Nachdem durch das Edikt von Mailand im Jahr 313 die Religionsfreiheit gewährt worden war, errichtete Kaiser Konstantin 324 die erste Basilika zu Ehren des Apostels, die dann von den Kaisern Theodosius, Arkadius und Valentinian II. vergrößert wurde. Nach dem verheerenden Brand im Jahr 1823, dessen Ursache nicht geklärt ist, konnte das Gotteshaus dank des Aufrufs von Papst Leo XII. in seiner Enzyklika Ad plurimas wieder aufgebaut werden, denn zahlreiche Wohltäter in aller Welt folgten dem Appell. Blöcke aus Malachit und Lapislazuli wurden von Zar Nikolaus I. gespendet; Säulen und Fenster aus feinstem Alabaster kamen von König Fu’ad I. von Ägypten. Es bestätigte sich bei dieser Gelegenheit, dass Paulus von Tarsus ein universaler Bezugspunkt für Gläubige und Nicht-Gläubige ist.
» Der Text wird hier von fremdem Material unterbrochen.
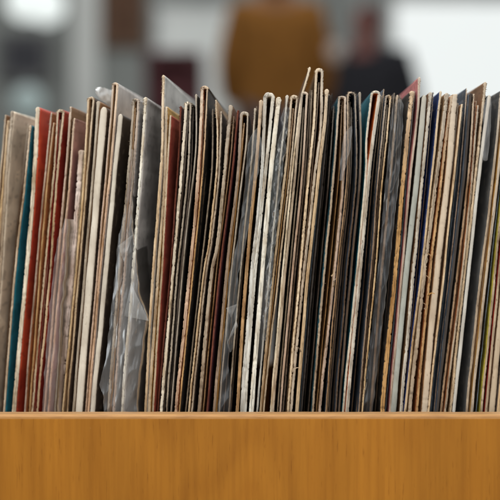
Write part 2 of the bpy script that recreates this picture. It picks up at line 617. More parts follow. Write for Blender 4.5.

In der Basilika finden ökumenische Gottesdienste und Veranstaltungen statt. Mit diesem Ort sind Ereignisse verbunden, die unter diesem Gesichtspunkt besonders bedeutsam sind. Hier verkündete Johannes XXIII. am 25. Januar 1959, am liturgischen Gedenktag der Bekehrung des heiligen Paulus, den Kardinälen die Absicht, das Zweite Ökumenische Vatikanische Konzil einzuberufen. Und im Jahr 2006 kam Benedikt XVI. dem Wunsch des heiligen Johannes Paul II. nach, Christodoulos, dem Erzbischof von Athen, zwei Glieder der Ketten des Völkerapostels zu schenken. Und ebenso hat die Tür der Heiligen Pforte eine herausragende historische, künstlerische und religiöse Bedeutung: Sie wurde in Konstantinopel geschaffen und 1070 dem Papst zum Geschenk gemacht. Ursprünglich verschloss sie den Haupteingang der antiken theodosianischen Basilika, aber nach der Beschädigung durch den Brand wurde sie verkleinert und an einen Seiteneingang versetzt, wo sie sich noch heute befindet.